The Return of the Prodigal (1992) London: DLT, p.94

A brief explanation of other features of the painting (which suffers from an erroneous reference to the Gospel of Mark) is HERE.

Church interpretation & usage

The name of the parable

Giving a parable a name pre-empts the meaning a reader may find in it. Traditionally, this parable has been called the Parable of the Prodigal Son. Prodigal means recklessly wasteful or extravagant. This has resulted in the longstanding tendency to concentrate on the younger son. However, the father is really the central figure and there are two sons, so ‘the prodigal son’ is an incomplete title. Traditionally, the two preceding parables are called ‘the Lost Sheep’ and the ‘Lost Coin’, so that implies the ‘Lost Son’; or it could be the ‘Lost Sons’. Surely any title should acknowledge the Father, for example, the ‘Forgiving Father’ or ‘the Extravagant Father’. Perhaps the simplest name that does not prescribe a meaning is simply ‘the Father and Two Sons’. What do you think?

Significance in the Christian tradition

This is one of most well known and loved of the parables. Brendan Byrne calls it one of the Gospel passages “that have truly shaped Christian identity”. Without this parable – as also perhaps without that of the Good Samaritan – Christianity would be something different.” (p.142)

The parable has been used through the centuries as an exposition on repentance and forgiveness. It has a long catechetical association with Sacrament of Penance. The father is identified with God and the younger son with the penitent sinner. Recent years have seen proper consideration of the elder son whose characteristics are in each of us. Some earlier interpretations identifying him with Jews misrepresent the text.

The Catechism of the Catholic Church, n.1439 uses it to explain conversion and repentance:

The process of conversion and repentance was described by Jesus in the parable of the prodigal son, the centre of which is the merciful father: The fascination of illusory freedom, the abandonment of the father’s house; the extreme misery in which the son finds himself after squandering his fortune; his deep humiliation at finding himself obliged to feed swine, and still worse, at wanting to feed on the husks the pigs ate; his reflection on all he has lost; his repentance and decision to declare himself guilty before his father; the journey back; the father’s generous welcome; the father’s joy – all these are characteristic of the process of conversion. the beautiful robe, the ring, and the festive banquet are symbols of that new life – pure worthy, and joyful – of anyone who returns to God and to the bosom of his family, which is the Church. Only the heart of Christ Who knows the depths of his Father’s love could reveal to us the abyss of his mercy in so simple and beautiful a way.

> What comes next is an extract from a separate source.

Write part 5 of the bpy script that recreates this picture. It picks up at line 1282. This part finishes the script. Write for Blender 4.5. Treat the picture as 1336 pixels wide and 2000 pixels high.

Pope St John Paul II used it to explain God’s mercy in his encyclical Rich in Mercy (1980) n.5-6. The merciful father concentrates on the humanity and dignity of his lost son and “the genuine face of mercy has been revealed anew”. In Reconciliation and Penance (1984) n.5-6, he states that the prodigal son is every human being, bewitched by the temptation to be separated from God. The father’s festive and loving welcome is a sign of God’s mercy. Every human being is also the elder son, in our jealousy, hardened hearts, and separation from others and God. This expresses the selfishness of the human family and the need for profound transformation of hearts through the discovery of God’s mercy.

Liturgical use

The text is the Sunday Gospel on two occasions in Year C. They are the Fourth Sunday of Lent for its penitential significance, and the 24th Sunday in Ordinary Time, as part of the progressive movement through the Gospel of Luke in Year C. The text also is one of a wide range of options for the Celebration of the Sacrament of Penance.